Si ce dilapidateur des deniers de la ville a conservé ses fidèles partisans, ses ennemis acharnés ne le perdent pas de vue. Ceux-ci se sont armés des faits que nous venons de rappeler, et ont attaqué aussi sur d’autres chefs le département de charité et de correction. Ils ont manœuvré si bien que le maire de la ville et le gouverneur de l’état ont récemment déposé le board des commissaires et en ont nommé un nouveau. Ordre a été donné à ceux-ci que Tweed fût traité à l’avenir sur le même pied que les autres prisonniers ; mais c’est là une injonction difficile, paraît-il, à réaliser. Les journaux arrivés dernièrement de New-York racontaient tout au long ce débat, et annonçaient que l’on ne savait encore si le directeur du pénitencier s’était enfin décidé à soumettre au règlement commun le fameux prisonnier confié à sa garde.

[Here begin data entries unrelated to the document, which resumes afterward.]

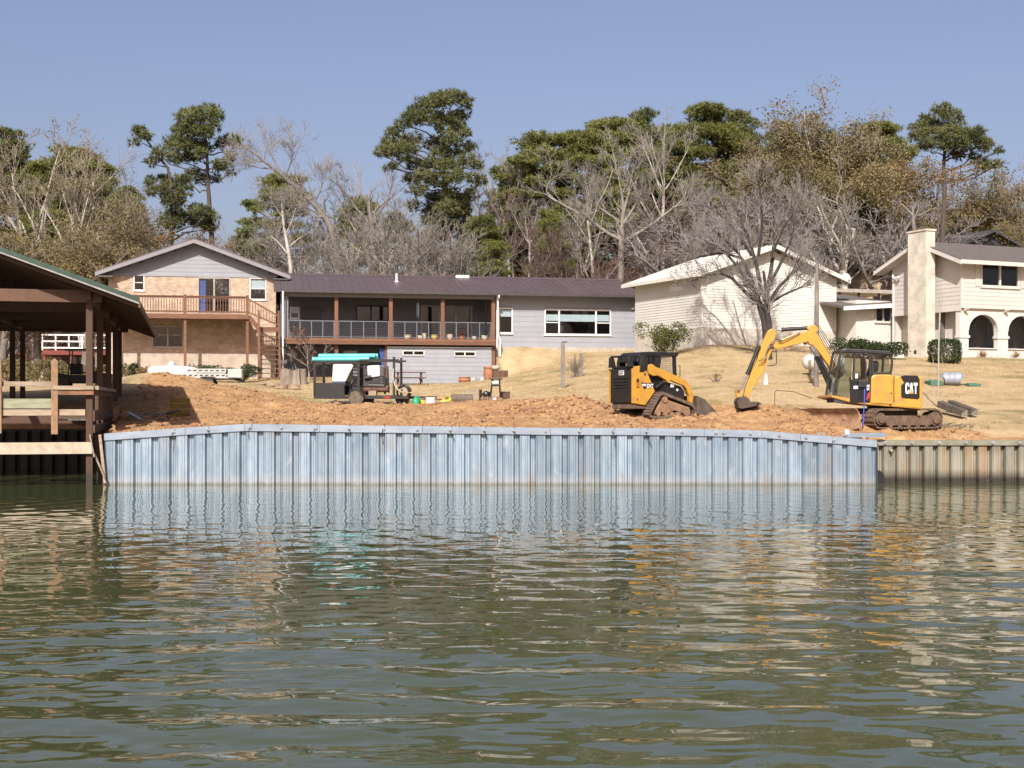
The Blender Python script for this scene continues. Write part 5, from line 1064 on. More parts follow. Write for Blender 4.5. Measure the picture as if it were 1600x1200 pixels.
MB().prism(Sp((470,462),(500,455),(500,560),(472,558)), -.006, -.001).build('slot_panel', BLACKSTEEL, sk); MB().prism(Sp((474,500),(496,496),(496,550),(474,550)), -.010, -.007).build('marker_lamp', M('orange_reflector', (.5, .16, .02), .4), sk)
MB().cyl(S3(568,405,-.02), S3(568,405,.02), .045, .045, 12).cyl(S3(478,688,-.012), S3(478,688,.01), .03, .03, 10).build('pivot_pin', MUDSTEEL, sk)
# cab
c0, c1 = .16, HW-.16
MB().prism(Sp((500,262),(530,175),(560,155),(640,150),(985,152),(1005,165),(1000,195),(985,200),(900,198),(720,195),(660,200),(600,195),(545,215),(520,280)), c0-.04, c1+.04).build('cab_roof', BLACKSTEEL, sk, bevel=.02)
for y_ in (c0, c1-.05):
    MB().prism(Sp((950,195),(985,195),(992,432),(962,432)), y_, y_+.07).build('front_pillar', BLACKSTEEL, sk); MB().prism(Sp((655,195),(725,195),(705,320),(690,420),(640,420)), y_, y_+.06).build('rear_pillar', BLACKSTEEL, sk)
    MB().prism(Sp((700,200),(800,200),(800,240),(790,330),(690,330)), y_, y_+.04).build('side_panel', BLACKSTEEL, sk)
    m = MB()
    for k in range(9): m.bar(S3(805+17*k,205,y_+.02), S3(805+17*k,415,y_+.02), .008, .008)
    for k in range(10): m.bar(S3(800,215+21*k,y_+.02), S3(955,215+21*k,y_+.02), .008, .008)
    m.build('side_screen', RAILMETAL, sk)
MB().prism(Sp((525,290),(545,215),(600,200),(655,205),(650,300)), c0-.012, c0-.006).build('rear_quarter_window', CABGLASS, sk)
MB().box(S(640,0)[0], S(700,0)[0], c0+.2, c1-.2, RZ(420), RZ(270)).build('operator_seat', DARKIN, sk, bevel=.05); MB().prism(Sp((735,345),(800,318),(800,355),(745,362)), c0+.1, c0+.18).build('lap_bar', M('red_bar', (.45, .02, .04), .5), sk)
MB().prism(Sp((690,330),(960,430),(960,470),(690,440)), c0+.02, c1-.02).build('cab_floor', DARKIN, sk); MB().tube([S3(1000,300,c0-.04), S3(1018,300,c0-.06), S3(1018,420,c0-.06), S3(1000,430,c0-.04)], .012, 6).build('grab_handle', BLACKSTEEL, sk)
# tracks: rubber belt with lugs around rollers
loop = [(570,858),(598,893),(660,903),(900,903),(1105,898),(1146,862),(1140,795),(1104,745),(950,685),(800,632),(745,612),(700,628),(640,720)]
def inset(pl, d):
    c = np.mean(np.array(pl), 0); out = []
    n = len(pl)
    for i in range(n):
        a = np.array(pl[i-1]); b = np.array(pl[i]); c_ = np.array(pl[(i+1) % n]); t1 = (b-a)/np.linalg.norm(b-a); t2 = (c_-b)/np.linalg.norm(c_-b); n1 = np.array([t1[1], -t1[0]]); n2 = np.array([t2[1], -t2[0]])
        nn = (n1+n2); nn = nn/max(.3, np.linalg.norm(nn)); 
        out.append(tuple(b + nn*d))
    return out
po = Sp(*loop); ar = sum(po[i][0]*po[(i+1) % len(po)][1]-po[(i+1) % len(po)][0]*po[i][1] for i in range(len(po)))
sgn = -1 if ar > 0 else 1
pi_ = inset(po, sgn*.07)
TRK = M('track_rubber_brown', (.075, .06, .05), .9, scale=5, col2=(.19, .125, .08), bump=.004)
for y_ in (-.22, HW-.12):
    n = len(po); vs = [(a, y_+d, b) for d in (0, .34) for pl in (po, pi_) for a, b in pl]; fs = []
    for i in range(n):
        j = (i+1) % n; fs += [(i, j, n+j, n+i), (2*n+j, 2*n+i, 3*n+i, 3*n+j), (j, i, 2*n+i, 2*n+j), (n+i, n+j, 3*n+j, 3*n+i)]
    MB().add(vs, fs).build('track_belt', TRK, sk)
    m = MB(); pts = [Vector((a, 0, b)) for a, b in po]; per = [(pts[(i+1) % n]-pts[i]).length for i in range(n)]; tot = sum(per); K = 44
    for k in range(K):
        s = tot*k/K; i = 0
        while s > per[i]: s -= per[i]; i += 1
        t = (pts[(i+1) % n]-pts[i]).normalized(); p = pts[i]+t*s; nr = Vector((t.z, 0, -t.x))*(-sgn)*-1
        if (p+nr*.05 - Vector((1.2, 0, .4))).length < (p - Vector((1.2, 0, .4))).length: nr = -nr
        m.bar(p+Vector((0, y_+.0, 0))+nr*.012, p+Vector((0, y_+.34, 0))+nr*.012, .06, .026, nr)
    m.build('track_lug', TRK, sk)
    fr_ = MUDSTEEL if y_ > 0 else M('sandy_mud', (.34, .20, .115), .95, scale=4, col2=(.19, .11, .065), bump=.012, bscale=14)
    MB().prism(Sp((660,840),(700,760),(745,700),(800,690),(950,740),(1080,780),(1090,830),(1000,850),(900,815),(800,850),(720,830)), y_+.07, y_+.30).build('track_frame', fr_, sk, bevel=.02)
    for cx, cy, rr in ((770,690,.10), (1035,835,.13), (690,845,.09), (780,855,.075), (860,858,.075), (940,858,.075)): MB().cyl(S3(cx,cy,y_+.03), S3(cx,cy,y_+.31), rr, rr, 16).build('drive_sprocket' if cx == 770 else 'roller', fr_, sk)
# bucket
xb = S(1160,0)[0]; BST = M('worn_bucket_steel', (.21, .175, .145), .55, .45, scale=4, stretch=(1, 1, .6), col2=(.11, .085, .065))
pr = [(xb-.02, RZ(650)), (xb+.0, RZ(700)), (xb-.03, RZ(860)), (xb+.25, RZ(890)), (xb+.95, RZ(890))]
m = MB(); q = []
for a, b in pr: q.append((a, b))
m.prism(pr + [(xb+.95, RZ(882)), (xb+.26, RZ(880)), (xb+.0, RZ(852)), (xb+.03, RZ(700)), (xb+.01, RZ(650))], -.22, HW+.22); m.build('bucket', BST, sk)
for y_ in (-.23, HW+.20): MB().prism([(xb-.02, RZ(650)), (xb+.28, RZ(690)), (xb+.92, RZ(885)), (xb+.25, RZ(888)), (xb-.03, RZ(858))], y_, y_+.03).build('bucket_side', BST, sk)
MB().box(xb+.85, xb+.98, -.20, HW+.20, RZ(893), RZ(880)).build('cutting_edge', BLACKSTEEL, sk)
MB().box(xb-.14, xb-.02, .05, HW-.05, RZ(850), RZ(700)).build('coupler', BLACKSTEEL, sk)

# ---------------------------------------------------------------- jetting rig trailer
pt = P(565, 640, 62); TQ = M('turquoise_pvc_pipe', (.13, .60, .62), .35, var=.05)
tr = empty('rig_trailer', (pt.x, pt.y, gz(pt.x, pt.y)+.10), R(-7), 'black equipment trailer carrying turquoise pipes, white tanks and an engine', 'trailer')
def T(cx, cy): return ((cx-425)/152.4, (440-cy)/152.4)
def Tp(*p): return [T(*q) for q in p]
def T3(cx, cy, y): a, b = T(cx, cy); return (a, y, b)
ya, yb = -.85, .85
for y_ in (ya, yb-.08): MB().box(T(120,0)[0], T(780,0)[0], y_, y_+.08, T(0,392)[1], T(0,372)[1]).build('frame_rail', BLACKSTEEL, tr)
for x_ in (130, 250, 400, 550, 690, 765): MB().box(T(x_,0)[0]-.04, T(x_,0)[0]+.04, ya+.08, yb-.08, T(0,390)[1], T(0,374)[1]).build('cross_member', BLACKSTEEL, tr)
MB().box(T(130,0)[0], T(690,0)[0], ya+.05, yb-.05, T(0,372)[1], T(0,366)[1]).build('bed', MUDSTEEL, tr)
MB().prism(Tp((128,372),(128,280),(335,285),(335,372)), ya, ya+.03).build('side_box', BLACKSTEEL, tr); MB().prism(Tp((128,372),(128,280),(335,285),(335,372)), yb-.03, yb).build('side_box', BLACKSTEEL, tr); MB().box(T(128,0)[0]-.02, T(128,0)[0], ya, yb, T(0,372)[1], T(0,282)[1]).build('tail_gate', BLACKSTEEL, tr)
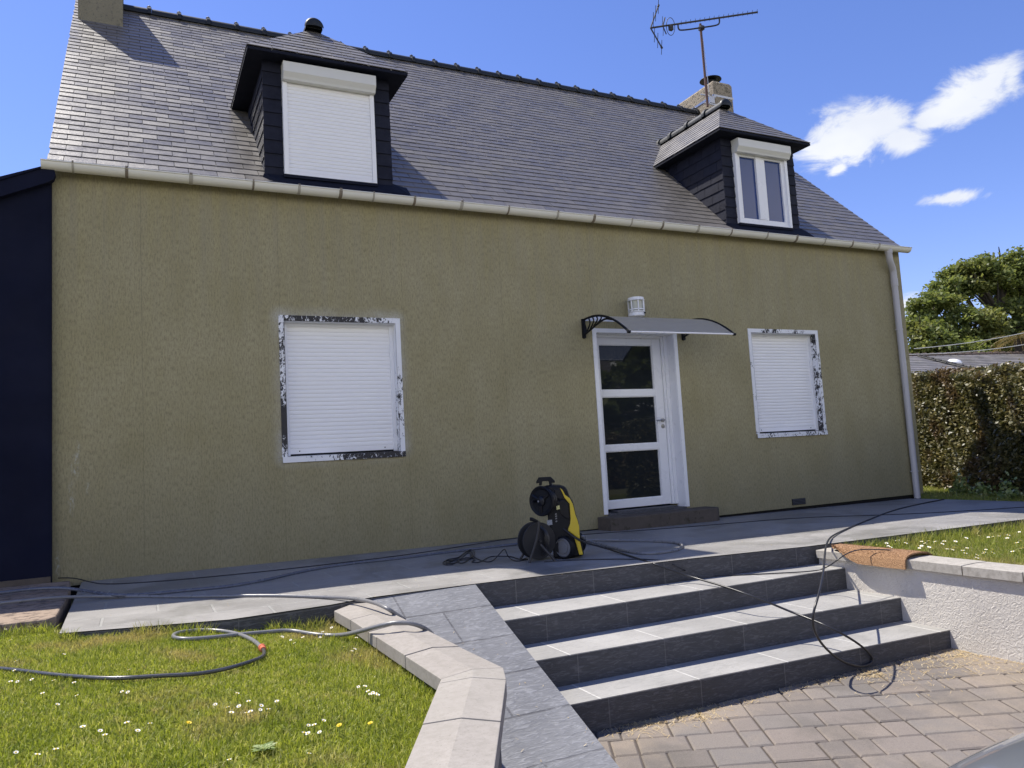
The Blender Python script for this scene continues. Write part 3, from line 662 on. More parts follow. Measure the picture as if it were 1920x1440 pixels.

L’acte de malversation prolongée dont Tweed s’est rendu coupable n’a étonné personne. Depuis quelques années, il est triste de le dire, de tels actes sont devenus communs dans toutes les administrations publiques aux États-Unis ; aujourd’hui on ne s’en émeut plus. Ni les démocrates ni les républicains ne sont à l’abri du soupçon, et ce sera un compte sévère que le général Grant aura à rendre devant l’histoire, surtout pour sa seconde présidence, d’avoir ainsi laissé se pervertir le sens moral dans toute l’étendue de l’Union. Au pouvoir, on devient sceptique, on apprend à mépriser les hommes ; trop nombreux sont ceux qui vous mettent à même de connaître le tarif de leur conscience. A Washington, peu de membres du congrès fédéral, depuis huit ans, peuvent se dire purs de tout compromis. Il nous souvient qu’en 1868 on citait tout haut dans les légations tel membre du sénat qui avait vendu sa voix au ministre de Russie. Il s’agissait de ratifier la cession du territoire d’Aliaska, qui venait d’être acheté par le gouvernement des États-Unis pour 35 millions de francs, et le tsar avait hâte de voir ses chers amis les sénateurs américains approuver le contrat.